Saturday, December 24, 2011

Guest blog with Jeffery Anderson author of Ephemera

Today's guest post is another of the author generously sharing their work as part of the WHBGE.  Check the link to sign up to win a copy or get it from Amazon right now (also in print).  Now I'll give the floor to Jeffery to talk about watching predictions come true.

Predicting the Future.

It’s something that has probably happened to a lot of writers who create stories about the future. Realistically, there is nothing magic about it. Even so, it made my jaw drop not too long ago to tune into an episode of American Dad! and see a remotely controlled cyborg technology as the centerpiece gag in an episode titled “Virtual-InStanity.” The technology does not exist yet, but it plays a crucial role in my novel, Ephemera. I have no doubt some government spider-hole contains a group of scientists working on something like it. Obviously someone on the show had the same thought.

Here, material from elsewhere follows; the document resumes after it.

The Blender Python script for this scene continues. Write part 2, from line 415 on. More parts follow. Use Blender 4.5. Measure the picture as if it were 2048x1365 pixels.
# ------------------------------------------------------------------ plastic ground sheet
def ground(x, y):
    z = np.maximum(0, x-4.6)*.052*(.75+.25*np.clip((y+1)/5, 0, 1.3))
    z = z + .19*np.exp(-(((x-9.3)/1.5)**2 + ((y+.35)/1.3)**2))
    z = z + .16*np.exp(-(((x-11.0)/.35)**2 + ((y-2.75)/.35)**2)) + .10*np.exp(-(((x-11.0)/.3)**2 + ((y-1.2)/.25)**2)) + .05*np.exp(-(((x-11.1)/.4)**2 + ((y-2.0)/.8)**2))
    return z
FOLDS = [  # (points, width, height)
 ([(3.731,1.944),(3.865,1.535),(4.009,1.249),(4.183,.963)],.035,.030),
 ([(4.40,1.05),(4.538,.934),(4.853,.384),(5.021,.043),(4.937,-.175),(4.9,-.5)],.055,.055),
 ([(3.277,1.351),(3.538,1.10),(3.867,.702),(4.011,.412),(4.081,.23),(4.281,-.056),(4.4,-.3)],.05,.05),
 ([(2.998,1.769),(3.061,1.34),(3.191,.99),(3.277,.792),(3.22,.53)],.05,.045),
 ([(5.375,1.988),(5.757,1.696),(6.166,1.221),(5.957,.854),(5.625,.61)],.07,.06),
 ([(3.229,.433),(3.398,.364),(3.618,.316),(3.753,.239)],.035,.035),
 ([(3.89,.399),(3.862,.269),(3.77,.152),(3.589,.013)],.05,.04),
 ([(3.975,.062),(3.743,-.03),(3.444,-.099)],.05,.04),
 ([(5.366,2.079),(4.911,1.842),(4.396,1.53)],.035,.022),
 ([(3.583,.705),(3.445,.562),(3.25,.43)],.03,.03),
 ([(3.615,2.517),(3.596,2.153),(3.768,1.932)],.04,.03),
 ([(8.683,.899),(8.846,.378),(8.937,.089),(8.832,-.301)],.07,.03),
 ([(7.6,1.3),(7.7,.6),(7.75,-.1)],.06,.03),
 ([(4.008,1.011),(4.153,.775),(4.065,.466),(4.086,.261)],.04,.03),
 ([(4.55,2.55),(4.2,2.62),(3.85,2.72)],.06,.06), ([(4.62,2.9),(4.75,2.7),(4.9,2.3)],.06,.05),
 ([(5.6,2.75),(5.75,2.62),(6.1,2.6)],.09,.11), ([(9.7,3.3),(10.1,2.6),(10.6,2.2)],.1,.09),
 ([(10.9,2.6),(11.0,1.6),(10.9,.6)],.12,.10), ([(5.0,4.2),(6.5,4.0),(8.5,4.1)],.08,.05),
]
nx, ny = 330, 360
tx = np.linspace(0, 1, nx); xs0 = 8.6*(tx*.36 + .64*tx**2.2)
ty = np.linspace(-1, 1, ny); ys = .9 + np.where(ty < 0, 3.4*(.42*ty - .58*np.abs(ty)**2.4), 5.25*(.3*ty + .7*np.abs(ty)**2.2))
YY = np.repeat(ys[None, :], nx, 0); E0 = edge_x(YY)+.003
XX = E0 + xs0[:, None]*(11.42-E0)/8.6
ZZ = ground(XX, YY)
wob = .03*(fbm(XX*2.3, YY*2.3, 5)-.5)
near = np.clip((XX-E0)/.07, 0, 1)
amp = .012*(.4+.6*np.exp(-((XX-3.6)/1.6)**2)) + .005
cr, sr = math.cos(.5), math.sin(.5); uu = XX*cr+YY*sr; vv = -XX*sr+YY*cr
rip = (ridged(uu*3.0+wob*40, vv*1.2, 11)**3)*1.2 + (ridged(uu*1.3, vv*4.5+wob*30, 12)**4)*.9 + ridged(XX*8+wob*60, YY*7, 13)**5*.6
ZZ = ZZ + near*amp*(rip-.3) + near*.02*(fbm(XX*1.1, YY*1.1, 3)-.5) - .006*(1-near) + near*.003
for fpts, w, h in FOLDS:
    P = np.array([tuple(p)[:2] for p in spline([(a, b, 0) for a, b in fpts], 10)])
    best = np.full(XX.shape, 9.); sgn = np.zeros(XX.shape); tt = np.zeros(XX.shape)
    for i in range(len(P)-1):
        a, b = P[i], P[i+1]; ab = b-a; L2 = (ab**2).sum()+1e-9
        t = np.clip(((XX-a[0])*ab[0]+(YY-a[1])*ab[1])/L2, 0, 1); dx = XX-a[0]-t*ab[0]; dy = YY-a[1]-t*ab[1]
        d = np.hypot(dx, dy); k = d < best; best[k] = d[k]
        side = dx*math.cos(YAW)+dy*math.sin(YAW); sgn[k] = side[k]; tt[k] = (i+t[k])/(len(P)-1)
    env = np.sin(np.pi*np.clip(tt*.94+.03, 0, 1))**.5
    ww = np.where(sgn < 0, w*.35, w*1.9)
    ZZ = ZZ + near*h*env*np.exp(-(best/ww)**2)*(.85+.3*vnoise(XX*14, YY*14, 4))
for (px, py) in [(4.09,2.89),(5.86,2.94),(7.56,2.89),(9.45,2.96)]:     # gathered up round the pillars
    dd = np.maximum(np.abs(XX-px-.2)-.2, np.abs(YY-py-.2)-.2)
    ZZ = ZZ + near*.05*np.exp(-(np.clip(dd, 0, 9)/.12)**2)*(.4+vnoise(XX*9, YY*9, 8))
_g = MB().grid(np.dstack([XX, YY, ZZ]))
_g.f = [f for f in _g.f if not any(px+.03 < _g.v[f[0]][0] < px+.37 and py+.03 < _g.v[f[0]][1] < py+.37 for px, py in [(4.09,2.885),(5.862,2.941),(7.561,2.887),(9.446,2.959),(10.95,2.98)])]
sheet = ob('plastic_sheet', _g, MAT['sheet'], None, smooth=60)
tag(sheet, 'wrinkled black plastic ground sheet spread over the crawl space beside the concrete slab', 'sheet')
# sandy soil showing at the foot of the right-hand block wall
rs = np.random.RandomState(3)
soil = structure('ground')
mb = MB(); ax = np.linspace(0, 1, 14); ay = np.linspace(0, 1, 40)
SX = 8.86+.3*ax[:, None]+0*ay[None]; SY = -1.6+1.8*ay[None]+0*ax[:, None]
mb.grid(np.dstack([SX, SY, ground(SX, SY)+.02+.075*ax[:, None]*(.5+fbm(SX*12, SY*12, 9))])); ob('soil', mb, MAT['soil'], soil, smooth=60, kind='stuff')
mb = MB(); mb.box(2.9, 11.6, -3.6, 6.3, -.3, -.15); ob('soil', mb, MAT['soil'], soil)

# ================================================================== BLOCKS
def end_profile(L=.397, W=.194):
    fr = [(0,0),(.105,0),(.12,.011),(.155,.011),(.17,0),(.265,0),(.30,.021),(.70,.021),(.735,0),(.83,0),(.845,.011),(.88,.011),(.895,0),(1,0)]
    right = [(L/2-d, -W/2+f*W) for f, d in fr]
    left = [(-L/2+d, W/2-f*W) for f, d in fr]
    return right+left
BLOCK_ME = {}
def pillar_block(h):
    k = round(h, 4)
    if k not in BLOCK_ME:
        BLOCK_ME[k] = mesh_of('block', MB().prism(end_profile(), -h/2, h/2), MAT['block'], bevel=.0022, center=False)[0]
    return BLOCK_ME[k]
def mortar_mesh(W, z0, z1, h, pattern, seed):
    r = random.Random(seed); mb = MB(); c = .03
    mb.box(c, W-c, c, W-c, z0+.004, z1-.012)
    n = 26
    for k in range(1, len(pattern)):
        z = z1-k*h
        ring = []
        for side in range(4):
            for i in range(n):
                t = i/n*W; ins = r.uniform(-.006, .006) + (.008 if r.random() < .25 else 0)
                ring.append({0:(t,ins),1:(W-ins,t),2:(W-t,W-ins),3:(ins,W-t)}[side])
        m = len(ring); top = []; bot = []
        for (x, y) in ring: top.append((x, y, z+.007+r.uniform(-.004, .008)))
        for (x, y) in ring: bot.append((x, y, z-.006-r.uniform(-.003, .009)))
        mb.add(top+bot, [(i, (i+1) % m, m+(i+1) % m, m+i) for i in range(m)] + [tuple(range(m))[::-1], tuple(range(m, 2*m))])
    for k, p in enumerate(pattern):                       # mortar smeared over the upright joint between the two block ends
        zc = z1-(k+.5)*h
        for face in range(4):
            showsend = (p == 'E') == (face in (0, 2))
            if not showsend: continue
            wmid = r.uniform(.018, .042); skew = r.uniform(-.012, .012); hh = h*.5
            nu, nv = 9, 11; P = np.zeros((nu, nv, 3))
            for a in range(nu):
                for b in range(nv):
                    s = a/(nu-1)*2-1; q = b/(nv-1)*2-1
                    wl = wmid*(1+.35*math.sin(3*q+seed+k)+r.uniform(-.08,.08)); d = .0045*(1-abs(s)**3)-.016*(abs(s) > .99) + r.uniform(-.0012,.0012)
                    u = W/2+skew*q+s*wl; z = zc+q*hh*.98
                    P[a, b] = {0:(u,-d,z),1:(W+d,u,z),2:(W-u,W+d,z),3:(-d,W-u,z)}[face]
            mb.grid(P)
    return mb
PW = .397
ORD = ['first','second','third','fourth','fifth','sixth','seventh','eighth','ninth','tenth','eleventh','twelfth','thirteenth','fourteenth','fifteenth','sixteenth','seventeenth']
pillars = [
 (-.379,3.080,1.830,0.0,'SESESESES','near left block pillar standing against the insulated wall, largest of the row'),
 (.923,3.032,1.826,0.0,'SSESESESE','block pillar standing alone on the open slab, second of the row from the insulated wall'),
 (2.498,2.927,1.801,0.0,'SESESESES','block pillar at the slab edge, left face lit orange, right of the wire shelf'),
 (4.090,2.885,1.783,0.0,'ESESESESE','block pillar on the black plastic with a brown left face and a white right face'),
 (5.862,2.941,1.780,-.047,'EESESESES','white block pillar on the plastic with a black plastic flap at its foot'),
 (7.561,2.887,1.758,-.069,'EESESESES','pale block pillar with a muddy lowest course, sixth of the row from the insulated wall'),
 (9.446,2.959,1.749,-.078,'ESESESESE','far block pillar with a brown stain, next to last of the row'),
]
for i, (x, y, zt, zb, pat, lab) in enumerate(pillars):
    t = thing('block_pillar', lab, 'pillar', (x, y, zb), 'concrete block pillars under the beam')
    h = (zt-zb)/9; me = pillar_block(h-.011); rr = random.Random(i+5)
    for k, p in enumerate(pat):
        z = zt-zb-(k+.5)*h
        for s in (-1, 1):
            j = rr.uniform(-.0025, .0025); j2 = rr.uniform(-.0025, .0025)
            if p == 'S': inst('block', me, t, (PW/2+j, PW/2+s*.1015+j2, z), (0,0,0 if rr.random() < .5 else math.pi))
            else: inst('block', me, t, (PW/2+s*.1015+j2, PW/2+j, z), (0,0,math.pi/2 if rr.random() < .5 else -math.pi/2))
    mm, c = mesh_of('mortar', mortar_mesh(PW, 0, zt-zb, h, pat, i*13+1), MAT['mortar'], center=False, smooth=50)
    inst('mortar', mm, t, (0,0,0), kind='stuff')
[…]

Coincidence? I’m quite sure of it. At least, I never knew of anyone related to the show reading the novel.  I’m also pretty sure it is a coincidence because it isn’t the first time it has happened. When I began writing the novel in 2003, there were no smart phones, the internet and television were not integrated, there was no ipad either. Nearly identical versions of all of these things exist in my novel. There is plenty more that appears it is on the way, such as billboards and sensors that actively advertise to your devices as you pass by.

There are also social and political trends that did not exist, such as the Tea Party and the issue of texting while driving.

Now before anybody emails me and wants to know more about my Nostradamus-like predictions, let me assure you that anybody with an imagination can do it. A lot of fiction writers, as well as serious philosophical writers have been predicting what comes to pass for quite a while. Crack open a Fukuyama book some time. Nobody gets it right all the time. In fact, to see things I imagined become reality as frequently as they have, kind of surprises me.

What these writers are doing is simply observing the trends of the world and technology. Personally, I imagined things that people would really want to make their lives easier, if they could have them. It is called rational choice theory, the idea that people will always make choices that benefit them the most. Businesses capitalize on this theory all the time by creating things that have more and more gizmos to make a person’s life easier, or give them more power and control. The public lust for better technology is an easy trend to follow, and only the imagination hinders what will be created next.

I think writing futuristic fiction, being in the technology business and being a prophet of the future all require the same technique and skill-set. You just need to be able to see what people seem to want, or would want, if they could have it, and imagine what it would take for something like it to exist. You also need to see trends over time, war and politics, diplomacy and social evolution. It is within these realms that you have a good chance at coming up with plausible scenarios for the future, that may come to pass, even in small parts.

Some of us just don’t write our visions down in esoteric quatrains to mystify the reader in case we get it wrong.  Sorry, Nostradamus, cheap shot, I know.

Thanks for stopping by everyone and have a great Christmas or whatever you are celebrating.